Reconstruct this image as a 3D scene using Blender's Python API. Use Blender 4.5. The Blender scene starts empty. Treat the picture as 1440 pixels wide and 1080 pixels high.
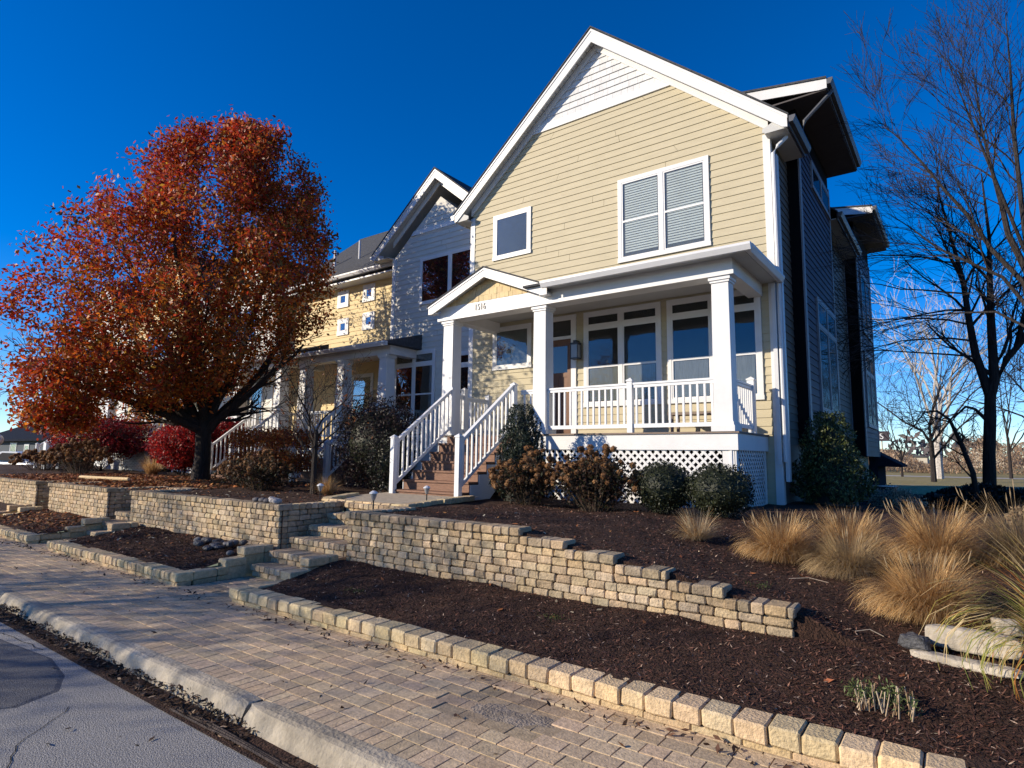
import bpy, math, random
import numpy as np
from mathutils import Vector, Matrix
random.seed(7); np.random.seed(7)
R=math.radians
SC=bpy.context.scene; COL=SC.collection
# ------------------------------------------------------------------ camera
yaw,pitch,roll,FPX=R(-36.45985),R(6.77216),R(0.647829),856.215
cy,sy,cp,sp=math.cos(yaw),math.sin(yaw),math.cos(pitch),math.sin(pitch)
fwd=Vector((sy*cp,cy*cp,sp)); rt=Vector((cy,-sy,0)); up=rt.cross(fwd)
r2=rt*math.cos(roll)+up*math.sin(roll); u2=-rt*math.sin(roll)+up*math.cos(roll)
cd=bpy.data.cameras.new('camera'); cam=bpy.data.objects.new('camera',cd); COL.objects.link(cam)
cd.sensor_width=36; cd.lens=FPX/1440*36; cd.clip_end=3000; cd.clip_start=.05
cam.matrix_world=Matrix(((r2.x,u2.x,-fwd.x,0),(r2.y,u2.y,-fwd.y,0),(r2.z,u2.z,-fwd.z,1.6),(0,0,0,1)))
SC.camera=cam
# ------------------------------------------------------------------ light
SUN_AZ=R(43); SUN_EL=R(21.2)          # light travels towards +X +Y
w=bpy.data.worlds.new('World'); SC.world=w; w.use_nodes=True
nt=w.node_tree; bg=nt.nodes['Background']; sky=nt.nodes.new('ShaderNodeTexSky')
sky.sky_type='NISHITA'; sky.sun_disc=False; sky.sun_elevation=SUN_EL; sky.sun_rotation=SUN_AZ+math.pi
sky.air_density=.8; sky.dust_density=.06; sky.ozone_density=4.0; sky.altitude=200
hs=nt.nodes.new('ShaderNodeHueSaturation'); hs.inputs['Saturation'].default_value=1.36; hs.inputs['Hue'].default_value=.512
nt.links.new(sky.outputs[0],hs.inputs['Color']); nt.links.new(hs.outputs[0],bg.inputs[0]); bg.inputs[1].default_value=.142
sl=bpy.data.lights.new('sun','SUN'); sl.energy=5.0; sl.angle=R(.5); sl.color=(1,.87,.68)
so=bpy.data.objects.new('sun',sl); COL.objects.link(so)
D=Vector((math.sin(SUN_AZ)*math.cos(SUN_EL),math.cos(SUN_AZ)*math.cos(SUN_EL),-math.sin(SUN_EL)))
so.rotation_euler=D.to_track_quat('-Z','Y').to_euler(); so.location=(-20,-20,20)
SC.view_settings.view_transform='Standard'; SC.view_settings.look='None'
SC.view_settings.exposure=.33; SC.view_settings.gamma=1
# ------------------------------------------------------------------ materials
def mat(name,col,rough=.7,var=.15,scale=6,bump=0,bscale=40,attr=False,spec=.3,detail=4,metal=0,stretch=None,trans=0,col2=None,var2=0,scale2=1):
    m=bpy.data.materials.new(name); m.use_nodes=True; N=m.node_tree.nodes; L=m.node_tree.links
    b=N['Principled BSDF']; b.inputs['Roughness'].default_value=rough; b.inputs['Specular IOR Level'].default_value=spec
    b.inputs['Metallic'].default_value=metal
    tc=N.new('ShaderNodeTexCoord'); geo=tc.outputs['Object']
    mp=N.new('ShaderNodeMapping'); L.new(geo,mp.inputs[0])
    if stretch: mp.inputs['Scale'].default_value=stretch
    no=N.new('ShaderNodeTexNoise'); no.inputs['Scale'].default_value=scale; no.inputs['Detail'].default_value=detail; no.inputs['Roughness'].default_value=.65
    L.new(mp.outputs[0],no.inputs['Vector'])
    rm=N.new('ShaderNodeMapRange'); rm.inputs[1].default_value=.3; rm.inputs[2].default_value=.7; rm.inputs[3].default_value=1-var; rm.inputs[4].default_value=1+var
    L.new(no.outputs[0],rm.inputs[0])
    mx=N.new('ShaderNodeVectorMath'); mx.operation='SCALE'
    if attr:
        a=N.new('ShaderNodeAttribute'); a.attribute_name='tint'; 
        mm=N.new('ShaderNodeVectorMath'); mm.operation='MULTIPLY'; L.new(a.outputs['Color'],mm.inputs[0]); mm.inputs[1].default_value=col; src=mm.outputs[0]
    elif col2:
        n2=N.new('ShaderNodeTexNoise'); n2.inputs['Scale'].default_value=scale2; n2.inputs['Detail'].default_value=6; L.new(geo,n2.inputs['Vector'])
        r3=N.new('ShaderNodeMapRange'); r3.inputs[1].default_value=.45-var2; r3.inputs[2].default_value=.55+var2; L.new(n2.outputs[0],r3.inputs[0])
        mc=N.new('ShaderNodeMix'); mc.data_type='RGBA'; L.new(r3.outputs[0],mc.inputs[0]); mc.inputs[6].default_value=(*col,1); mc.inputs[7].default_value=(*col2,1); src=mc.outputs[2]
    else:
        c=N.new('ShaderNodeCombineXYZ'); 
        for i in range(3): c.inputs[i].default_value=col[i]
        src=c.outputs[0]
    L.new(src,mx.inputs[0]); L.new(rm.outputs[0],mx.inputs['Scale']); L.new(mx.outputs[0],b.inputs['Base Color'])
    if bump:
        nb=N.new('ShaderNodeTexNoise'); nb.inputs['Scale'].default_value=bscale; nb.inputs['Detail'].default_value=5; L.new(mp.outputs[0],nb.inputs['Vector'])
        bp=N.new('ShaderNodeBump'); bp.inputs['Strength'].default_value=min(1,bump*6); bp.inputs['Distance'].default_value=bump*.12; L.new(nb.outputs[0],bp.inputs['Height']); L.new(bp.outputs[0],b.inputs['Normal'])
    if trans:
        t=N.new('ShaderNodeBsdfTranslucent'); L.new(mx.outputs[0],t.inputs[0]); ms=N.new('ShaderNodeMixShader'); ms.inputs[0].default_value=trans
        L.new(b.outputs[0],ms.inputs[1]); L.new(t.outputs[0],ms.inputs[2]); L.new(ms.outputs[0],N['Material Output'].inputs[0])
    return m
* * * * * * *
▶ YOUR OBJECTIVE
Pick each line holding the word "scene" out of the data and copy it.

▶ WRITTEN REPLY
Reconstruct this image as a 3D scene using Blender's Python API. Use Blender 4.5. The Blender scene starts empty. Treat the picture as 1440 pixels wide and 1080 pixels high.
SC=bpy.context.scene; COL=SC.collection